Thursday, April 4, 2013

Back in the News: US-Canada ecstasy smuggling ring and Lynch's Border Songs

I don't like to post twice about the same book, but this article is just too dead-on to pass up.

Last month I posted about Jim Lynch's Border Songs, a novel all about a border patrol agent who busts drug smugglers along the Canada-Washington state border.

Flash forward to this morning, when the BBC ran the article "US border agents bust US-Canada 'ecstasy smuggling ring':"
Four people are in custody in the US and Canada after a suspected drug smuggler fired on US border agents and fled, sparking a day-long manhunt. 
The incident began on Tuesday morning when border agents encountered two men carrying backpacks five miles (8km) east of Sumas, Washington, in the US. Authorities say agents interrupted an attempt to smuggle a load of MDMA, or ecstasy, from Canada to San Francisco... 
On Tuesday morning, US border agents ordered the two men they encountered near the border to halt, officials said. One of the men dropped his backpack, fired a weapon at the agents, and ran, according to a criminal complaint filed in US federal court in Washington on Wednesday. 
The officers took the other man, identified as Jeffrey Laviolette, into custody immediately. Canadian and US police searched for the fugitive on foot and by helicopter, putting up road blocks. Nathan Hall, a Canadian citizen, was arrested by the Abbotsford Police Department in British Columbia early on Wednesday morning.

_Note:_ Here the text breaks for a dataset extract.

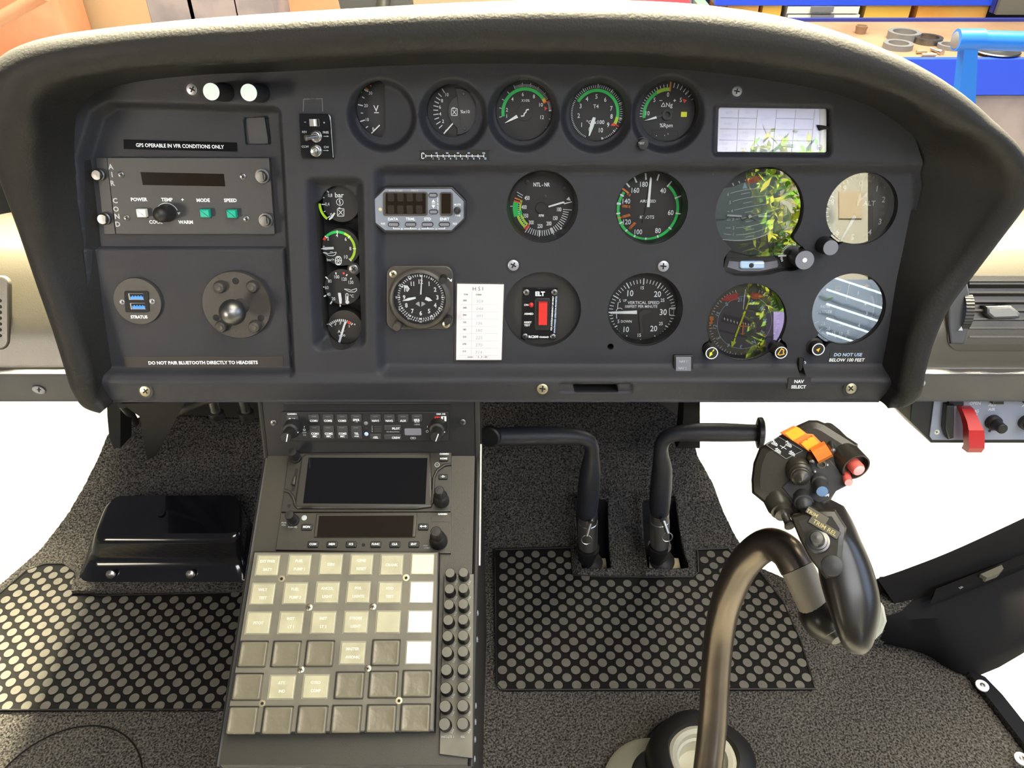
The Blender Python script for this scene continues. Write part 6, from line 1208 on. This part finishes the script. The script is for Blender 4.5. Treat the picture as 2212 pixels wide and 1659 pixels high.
for ri, row in enumerate(rowsB):
    sc = 1 + ri * .034
    for x, y, s_ in row:
        b = MB(); w = BW
        if s_ == '#b':
            W_, H_ = 192 * sc, 176 * (1 + ri * .022); p.rect(b, x, y, W_, H_, 8, w - .001, w + .0008, 'black'); c = p.P(x, y, w + .0042); k = p.k(x, y, w + .0042)
            rs = []
            for f_, h_ in ((1, -.0036), (.985, -.0014), (.95, -.0003), (.90, 0), (.83, -.0003), (.66, -.0006), (.4, -.0007), (.15, -.0007)): rs.append([A(c[0] + a_, c[1] + b_, c[2] + h_) for a_, b_ in rr(-W_ * .47 * f_ * k, -H_ * .47 * f_ * k, W_ * .47 * f_ * k, H_ * .47 * f_ * k, 12 * k * f_, 3)])
            b.rings(rs, 'blank'); b.build('blank_button', t, sharp=60)
        else:
            W_, H_ = 158 * sc, 144 * (1 + ri * .022); p.rect(b, x, y, W_ * 1.08, H_ * 1.10, 6, w - .001, w + .0004, 'caprim', side='black')
            m_ = {'#w': 'capwhite', '#w2': 'capcream'}.get(s_, 'cap'); p.rect(b, x, y, W_, H_, 6, w, w + .0022, m_, .0007)  # white and cream caps carry the bright overhead reflection in their colour
            if s_[0] != '#':
                L_ = s_.split('|'); w7 = w + .0024
                for i, q in enumerate(L_): p.text(b, q, x, y + ((i - .5) * 60 if len(L_) == 2 else 0), 20, w7, 'capink', bold=.02, sx=.95)
            b.build('push_button', t)
for x, y, m_ in ((435, 272, 0), (1348, 265, 0), (638, 482, 1), (1105, 477, 1), (578, 938, 1), (1068, 930, 1), (293, 1186, 0), (1296, 1166, 0)):
    if m_: screw(p, t, x, y, 25, BW, 'brass')
    else:
        b = MB(); p.cyl(b, x, y, [(27, 0), (25, .0006), (0, .0007)], BW, 'brass', 20); p.disc(b, x, y, 11, BW + .001, 'matte'); b.build('screw_hole', t)
# --- breaker knob strip
t, p = thing('breaker_strip', 'narrow strip with two columns of round black breaker knobs', 'breaker panel', DECK, 985, 1430, 0, crop=CS)
b = MB(); p.prism(b, [(1625, 240), (1846, 235), (1838, 1590), (1590, 1560), (1605, 900)], -.003, .004, 'deckbox', .0006, side='black'); b.build('face_plate', t)
yl = [230, 345, 458, 570, 685, 800, 928, 1060, 1190, 1318]
for i in range(10):
    for cxx, dy in ((1680 - i * 4.4, 0), (1776 - i * .6, -4)):
        y = yl[i] + dy + 30; sc = 1 + i * .022; b = MB(); x = cxx - 2
        p.cyl(b, x, y, [(40 * sc, 0), (40 * sc, .005), (37 * sc, .006), (36 * sc, .016), (34 * sc, .0165)], .004, 'rubber', 24, ); p.cyl(b, x, y, [(34 * sc, .0165), (32 * sc, .0172), (0, .0173)], .004, 'capgrey', 24); b.build('breaker_knob', t)
b = MB()
for i in range(10):
    for x in (1715 - i * 3, 1812): p.text(b, '2.5A', x, yl[i] + 70, 13, .0043, 'dimwhite', rot=60)
p.text(b, 'INST.LTS 1', 1652, 1430, 15, .0043, 'dimwhite'); p.text(b, 'REL', 1765, 1430, 15, .0043, 'dimwhite'); b.build('lettering', t)
for x in (565, 1305):
    tt = con; wq = WPen(Frame(DECK.at(700, 1655, -.02), (0, .3, 1), (0, -1, .3)), off, CS); b = MB(); wq.cyl(b, x, 1632, [(30, 0), (26, .003), (0, .004)], 0, 'steel', 16); wq.fin(b, 'screw', con)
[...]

According to border patrol agents, the backpacks Mr Hall and Mr Laviolette were carrying contained a total of 58lb (26kg) of ecstasy.... 
The wooded area a few miles east of a highway border crossing is a well-known smuggling route for drugs and firearms, and a spokeswoman for the US attorney for the Western District of Washington told the BBC smuggling prosecutions are "a large part of our practice".
Newsworthy Novels: bringing you tomorrow's news today!